For all that the left have spent the last five years calling anyone with even mildly conservative views a fascist, should they succeed in overthrowing the vote of 2016, they are about to learn a whole new definition of the word that will shake them to the core. Because if the state will not stand up for the the majority view and majoritarian values, using its own position and authority to suppress and subvert the majority, imposing its own warped and debased values, there will most certainly be a furious backlash.  

If politicians think there is an anti-politics mood now, the moment they overthrow the vote of 2016 to replace it with their own kangarendum is the moment they crucify what is left of our democracy and rule by consent. By that point it won't even be about Brexit. Brexit will remain a feature of public discourse but by then it will becomes clear that simply exchanging the personnel in Westminster is not enough. The British public will have an appetite for destruction.   

Saturday, 2 November 2019

The Brexit Party is gambling Brexit away

Posted on The Leave Alliance site.

When we first looked at the withdrawal agreement we were less than enthused by it. It is a document of labyrinthine complexity not designed to be read or understood by anyone remotely normal. Being that it is so opaque it is easy for opportunists to read into it pretty much anything they want others to believe. This is the game the Brexit Party is playing.

For the most part the provisions within the agreement relate only to the transition which is effectively non-voting membership of the EU. Nothing much much changes. We always anticipated this, recognising that Brexit is a process rather than an event. There are over three hundred areas of technical cooperation which need alternative arrangements and we have long taken the view that crashing out without a deal would lead to chaos and uncertainty.

There are risks associated with such a transition but they are overstated and certainly they do not outweigh the political and economic risks that come with no deal. There is plenty of "project fear" around but there's no disputing the EU's official legal position on the UK's status in their markets should we leave without a deal. It makes for grim reading. No one should be in a hurry to inflict that kind of damage.

Any pragmatist would recognise that our departure from a decades old system of government would require transitional arrangements not only to reassure British business but also to cushion the blow.

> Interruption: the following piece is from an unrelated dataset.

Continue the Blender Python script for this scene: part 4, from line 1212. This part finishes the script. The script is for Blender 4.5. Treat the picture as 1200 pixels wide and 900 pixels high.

Furthermore, the UK needs to be a close collaborative partner of the EU. We may not wish to be members but we do wish to be allies and friends. For that to happen we need a managed and amicable departure - not the zero sum game of 'no deal' that the Brexit Party demands.

Cynically they seek to whip up opposition to the deal, pointing to provisions within the withdrawal agreement, particularly those concerned with the "level playing field". As it happens the provisions are a relatively low bar and shouldn't present any major obstacle to the UK pursuing its own destiny. Moreover we do not wish to compete by entering a race to the bottom.  

It should also be noted that these provisions exist in every EU FTA and there is no way the EU would ever enter an agreement without them. It didn't make an exception for Canada and will not do so for the UK. Curious then that Brexit Party individuals continue to make reference to CETA. We wonder if they have ever read it. We also note that similar provisions exist in a number of multilateral WTO agreements - particularly on state aid, subsidy and production standards.  

The Brexit Party position, though, is one based on an outmoded perception of the modern world. There is no such thing as "full independence" when you live next door to a trade and regulatory superpower, unless of course you want to completely isolate yourself from lucrative markets and end all formal cooperation. That certainly isn't what we had in mind when we campaigned to leave the EU.

The fact of the matter is that the EU has enormous clout and has its own regulatory gravity and when nearly half of our exports go to the EU, in any case, the EU will continue to have considerable influence over our regulatory and trade policies. We do not operate in a vacuum.

The stubborn and intransigent approach by the Brexit Party will get us nowhere. They assert that we can simply waltz out of the EU and then approach them for a rudimentary agreement under GATT24. Though the use of this mechanism is theoretically possible an interim agreement on tariffs comes nowhere close to addressing the mountain of issues created by new non tariff barriers. All the while the EU has repeatedly stated that, should we leave without a deal, it will not enter any further talks without first resolving the customs frontier issues in Ireland and those other areas addressed by the withdrawal agreement. They have emphatically stated there will be no "mini deals".

The Brexit Party is harbouring a number of delusions based on a simplistic understanding of the EU and trade in general. Trade is more than just moving lorry loads of tinned beans from Warrington to Warsaw. The UK depends on its services exports which are facilitated by dozens of legal instruments for which there is no cover under those "WTO rules".

We are of the view that the withdrawal agreement is suboptimal but ultimately that is a consequence of our collective failure as a movement to anticipate the shape of negotiations and our refusal to forward any kind of Brexit plan. There will likely be more uncomfortable compromises and concessions to come. The balance of leverage is definitely on the EU side. We are certain, though, that leaving without a deal hands virtually all of the leverage to the EU.

By taking a wholly absolutist line, the Brexit Party could split the leave vote in marginal constituencies, potentially handing the game to opponents of Brexit. Cynically the Brexit Party argues that the withdrawal agreement "is not Brexit" as a device to excuse their petulance. At this point we have to ask if Mr Farage really does want to leave the EU or whether the publicity, pay and perks of his current position are too much to give up.

The Leave Alliance is no fan of Boris Johnson and our preferred outcome (Efta EEA) now seems improbable, but the withdrawal agreement is the only realistic means of departure and a failure to face reality at this point could well see us lose the prize entirely. What Farage is doing is inexcusable and unforgivable.